Singulation Technologies and Methods: How Items Are Separated
Singulation
Updated October 6, 2025
ERWIN RICHMOND ECHON
Definition
Singulation technologies include mechanical devices, conveyors, sensors, and software that separate items so they move one at a time. Common methods range from passive guides to active robotic pickers.
Overview
Singulation uses a mix of mechanical design, sensors, and control logic to convert a bulk or random flow of items into a single-file stream. Understanding the main technologies helps beginners choose the right approach for a given operation. Below are the most common singulation methods and how they work.
1. Passive mechanical guides and chutes
These are simple, low-cost solutions that rely on gravity and geometry. Items slide along chutes, rails, or gravity-fed lanes that naturally orient and space them. Passive guides are effective for uniform items like envelopes or boxed goods, but they struggle with highly variable shapes and can require manual loading or pre-sorting.
2. Belt and roller conveyors with gaps or timing belts
Conveyors create spacing by using belts or rollers that accelerate or decelerate items at controlled intervals. Timing belts, segmented conveyors, and zoned rollers can separate items by changing speed between zones. This approach is flexible and widely used in fulfillment centers where mixed-size flows need controlled spacing before scanning or weighing.
3. Friction wheels and side-pusher singulators
Friction wheels or rotating pads momentarily hold back one item while allowing another to pass, producing regular gaps. Side-pushers or gates physically push items into separate lanes. These devices are common in parcel sorting and mail processing because they can handle higher speeds and heavier items than passive guides.
4. Active singulation with sensors and vision systems
Sensors (photo-eyes, infrared) and machine vision identify where items are and whether doubles are present. Vision systems can detect overlapping items and measure dimensions and orientation. The control system then actuates belts, gates, or pushers to correct spacing. Active singulation is essential for automated lines that feed scanners, scales, or robots.
5. Robotic singulation and pick-to-line systems
Robots equipped with suction, grippers, or adaptive end-effectors can pick individual items from a bulk flow and place them one at a time onto conveyors or into bins.
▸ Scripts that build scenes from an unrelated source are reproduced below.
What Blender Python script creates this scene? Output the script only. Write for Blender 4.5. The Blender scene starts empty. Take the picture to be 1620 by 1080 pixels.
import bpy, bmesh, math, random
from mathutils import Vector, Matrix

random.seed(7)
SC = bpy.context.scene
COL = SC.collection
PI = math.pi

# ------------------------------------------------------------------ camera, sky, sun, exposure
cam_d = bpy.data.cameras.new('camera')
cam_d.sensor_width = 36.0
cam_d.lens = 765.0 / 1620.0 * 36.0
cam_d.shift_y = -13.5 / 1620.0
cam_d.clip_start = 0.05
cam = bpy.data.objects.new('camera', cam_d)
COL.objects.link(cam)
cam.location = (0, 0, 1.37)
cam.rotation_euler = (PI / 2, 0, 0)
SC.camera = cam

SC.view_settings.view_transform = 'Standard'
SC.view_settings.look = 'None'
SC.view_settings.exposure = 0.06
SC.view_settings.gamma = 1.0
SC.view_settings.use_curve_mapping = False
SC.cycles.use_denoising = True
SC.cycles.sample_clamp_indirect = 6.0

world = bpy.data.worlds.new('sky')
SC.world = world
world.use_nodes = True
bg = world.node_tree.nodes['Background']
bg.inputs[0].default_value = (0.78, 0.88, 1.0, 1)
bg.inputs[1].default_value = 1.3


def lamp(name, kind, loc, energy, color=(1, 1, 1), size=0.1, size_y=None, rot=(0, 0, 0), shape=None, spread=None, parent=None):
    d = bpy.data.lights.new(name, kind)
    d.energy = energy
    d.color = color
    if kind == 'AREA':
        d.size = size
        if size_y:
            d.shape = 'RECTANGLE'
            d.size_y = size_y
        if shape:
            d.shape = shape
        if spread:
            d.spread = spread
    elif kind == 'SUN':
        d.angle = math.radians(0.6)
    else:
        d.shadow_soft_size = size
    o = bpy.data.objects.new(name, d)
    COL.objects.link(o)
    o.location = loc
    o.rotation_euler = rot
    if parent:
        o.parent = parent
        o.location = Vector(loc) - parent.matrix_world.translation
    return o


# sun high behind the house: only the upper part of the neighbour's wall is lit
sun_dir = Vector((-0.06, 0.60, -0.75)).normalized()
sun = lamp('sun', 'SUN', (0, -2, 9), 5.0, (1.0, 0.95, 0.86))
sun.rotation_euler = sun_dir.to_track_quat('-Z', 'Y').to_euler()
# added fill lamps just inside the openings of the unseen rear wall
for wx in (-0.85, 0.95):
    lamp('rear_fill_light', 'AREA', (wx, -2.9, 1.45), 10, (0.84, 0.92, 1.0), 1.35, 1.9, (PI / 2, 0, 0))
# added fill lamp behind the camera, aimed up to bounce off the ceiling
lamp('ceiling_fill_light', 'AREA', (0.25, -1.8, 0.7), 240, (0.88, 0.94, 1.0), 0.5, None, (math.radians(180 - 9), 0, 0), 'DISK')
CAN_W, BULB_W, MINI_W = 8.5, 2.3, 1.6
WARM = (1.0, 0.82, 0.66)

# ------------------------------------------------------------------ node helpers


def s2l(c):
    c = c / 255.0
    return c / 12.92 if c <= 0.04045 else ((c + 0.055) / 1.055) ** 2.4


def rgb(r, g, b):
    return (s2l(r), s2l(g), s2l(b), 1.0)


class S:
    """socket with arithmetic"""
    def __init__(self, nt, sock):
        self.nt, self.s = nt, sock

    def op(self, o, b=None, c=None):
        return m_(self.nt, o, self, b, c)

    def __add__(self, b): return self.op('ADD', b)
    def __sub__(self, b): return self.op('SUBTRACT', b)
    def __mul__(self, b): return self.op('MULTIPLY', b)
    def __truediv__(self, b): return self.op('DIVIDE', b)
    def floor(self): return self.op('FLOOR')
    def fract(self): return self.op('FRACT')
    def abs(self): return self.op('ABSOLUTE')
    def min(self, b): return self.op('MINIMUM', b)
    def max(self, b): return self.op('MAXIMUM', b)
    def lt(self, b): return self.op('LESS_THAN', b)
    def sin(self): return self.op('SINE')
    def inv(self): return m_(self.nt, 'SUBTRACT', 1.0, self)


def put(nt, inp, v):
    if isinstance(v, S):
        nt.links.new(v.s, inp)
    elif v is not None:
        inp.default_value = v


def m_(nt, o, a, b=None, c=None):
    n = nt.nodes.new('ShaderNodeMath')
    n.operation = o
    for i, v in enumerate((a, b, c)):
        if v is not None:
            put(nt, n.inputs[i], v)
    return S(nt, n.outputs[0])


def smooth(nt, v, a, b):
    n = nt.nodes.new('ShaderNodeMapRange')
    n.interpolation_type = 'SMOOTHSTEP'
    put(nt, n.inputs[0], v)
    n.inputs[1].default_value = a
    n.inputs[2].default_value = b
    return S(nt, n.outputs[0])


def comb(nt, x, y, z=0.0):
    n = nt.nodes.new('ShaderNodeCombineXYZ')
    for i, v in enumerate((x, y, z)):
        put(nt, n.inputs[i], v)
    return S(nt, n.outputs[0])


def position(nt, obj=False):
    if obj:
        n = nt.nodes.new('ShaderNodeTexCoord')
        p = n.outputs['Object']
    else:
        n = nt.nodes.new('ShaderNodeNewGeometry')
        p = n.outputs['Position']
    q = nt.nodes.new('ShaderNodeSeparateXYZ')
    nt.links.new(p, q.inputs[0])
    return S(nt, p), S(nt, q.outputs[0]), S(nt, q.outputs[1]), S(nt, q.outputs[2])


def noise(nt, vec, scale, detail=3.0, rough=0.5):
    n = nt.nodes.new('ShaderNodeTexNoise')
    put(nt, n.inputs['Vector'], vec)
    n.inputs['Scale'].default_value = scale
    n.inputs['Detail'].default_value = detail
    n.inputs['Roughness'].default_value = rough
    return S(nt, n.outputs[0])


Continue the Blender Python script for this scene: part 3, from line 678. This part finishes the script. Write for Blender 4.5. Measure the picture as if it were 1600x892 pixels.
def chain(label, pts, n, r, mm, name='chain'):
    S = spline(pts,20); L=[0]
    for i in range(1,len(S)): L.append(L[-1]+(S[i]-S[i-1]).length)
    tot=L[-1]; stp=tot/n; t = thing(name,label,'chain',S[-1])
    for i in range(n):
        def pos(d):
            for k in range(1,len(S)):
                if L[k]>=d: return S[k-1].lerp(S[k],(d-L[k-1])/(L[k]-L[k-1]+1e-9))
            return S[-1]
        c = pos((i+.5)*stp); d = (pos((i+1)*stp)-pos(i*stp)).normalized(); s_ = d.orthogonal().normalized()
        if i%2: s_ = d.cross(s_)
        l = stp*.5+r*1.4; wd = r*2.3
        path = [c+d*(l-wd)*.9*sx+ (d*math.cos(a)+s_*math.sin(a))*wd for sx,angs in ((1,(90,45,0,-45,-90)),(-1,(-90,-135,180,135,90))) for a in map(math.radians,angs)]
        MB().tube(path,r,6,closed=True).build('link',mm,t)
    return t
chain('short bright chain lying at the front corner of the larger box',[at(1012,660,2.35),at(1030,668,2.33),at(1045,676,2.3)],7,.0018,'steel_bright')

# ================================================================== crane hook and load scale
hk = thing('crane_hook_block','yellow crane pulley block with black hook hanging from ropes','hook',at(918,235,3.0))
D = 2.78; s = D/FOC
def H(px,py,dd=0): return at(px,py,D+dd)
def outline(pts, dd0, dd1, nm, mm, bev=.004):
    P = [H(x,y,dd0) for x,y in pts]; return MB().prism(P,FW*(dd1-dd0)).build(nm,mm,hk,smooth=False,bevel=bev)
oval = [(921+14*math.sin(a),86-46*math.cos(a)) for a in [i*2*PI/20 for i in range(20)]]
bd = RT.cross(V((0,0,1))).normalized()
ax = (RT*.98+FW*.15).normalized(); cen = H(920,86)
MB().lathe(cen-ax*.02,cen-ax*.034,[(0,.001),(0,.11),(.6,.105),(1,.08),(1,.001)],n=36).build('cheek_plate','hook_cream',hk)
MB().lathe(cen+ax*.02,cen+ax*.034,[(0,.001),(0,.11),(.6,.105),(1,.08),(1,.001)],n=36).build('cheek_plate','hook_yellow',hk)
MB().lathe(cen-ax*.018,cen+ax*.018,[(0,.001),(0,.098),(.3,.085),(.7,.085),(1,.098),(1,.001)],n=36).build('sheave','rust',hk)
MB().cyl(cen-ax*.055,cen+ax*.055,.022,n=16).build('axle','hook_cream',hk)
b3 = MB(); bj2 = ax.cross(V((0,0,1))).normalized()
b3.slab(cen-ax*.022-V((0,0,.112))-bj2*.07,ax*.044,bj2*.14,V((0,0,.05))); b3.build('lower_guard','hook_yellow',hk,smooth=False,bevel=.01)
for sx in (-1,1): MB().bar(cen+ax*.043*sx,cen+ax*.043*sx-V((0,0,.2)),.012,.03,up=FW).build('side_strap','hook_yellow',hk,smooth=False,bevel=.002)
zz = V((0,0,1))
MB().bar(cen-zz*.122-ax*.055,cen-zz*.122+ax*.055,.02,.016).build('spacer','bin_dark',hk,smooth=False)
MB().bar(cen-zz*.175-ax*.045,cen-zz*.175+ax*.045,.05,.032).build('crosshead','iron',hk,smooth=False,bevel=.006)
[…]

Robotic singulation is flexible for mixed-product environments and works well for fragile or oddly shaped items, but it requires more investment in robotics, vision, and path planning.
6. Air-jet and pneumatic singulation
Pneumatic jets use bursts of air to nudge light items into position or separate items on a conveyor. These systems are fast and have no moving mechanical parts touching the product, helpful with delicate or easily marked surfaces. They are common in electronics and thin-package processing.
7. Software-driven flow control and timing
Software coordinates actuators, conveyor speeds, and sensors. Modern warehouse control systems (WCS) and warehouse management systems (WMS) provide rules that decide how to space items, when to hold, and how to route exceptions. For example, software can slow an upstream conveyor automatically when the downstream buffer is nearing capacity, maintaining safe spacing.
Choosing the right singulation method depends on factors such as:
- Item variability: uniform items need simpler solutions; mixed sizes need more flexible, often active, approaches.
- Throughput requirements: higher volumes require faster singulation with fewer manual interventions.
- Fragility and surface sensitivity: delicate goods may need non-contact methods like air jets or robots.
- Budget and footprint: passive systems are cheaper and smaller but less capable for complex mixes.
Real-world example
An e-commerce fulfillment center began with gravity-fed lanes for single-SKU packing. As product variety and volumes grew, they upgraded to zoned conveyors with photo-eye sensors and friction-wheel singulators upstream of barcode scanners. The change reduced double-scans and increased sorter uptime by minimizing jams.
In summary, singulation is not one-size-fits-all. Selecting the right mix of mechanical, sensing, and control technologies — and integrating them with software — is the key to reliable, high-performance single-file flow in modern distribution systems.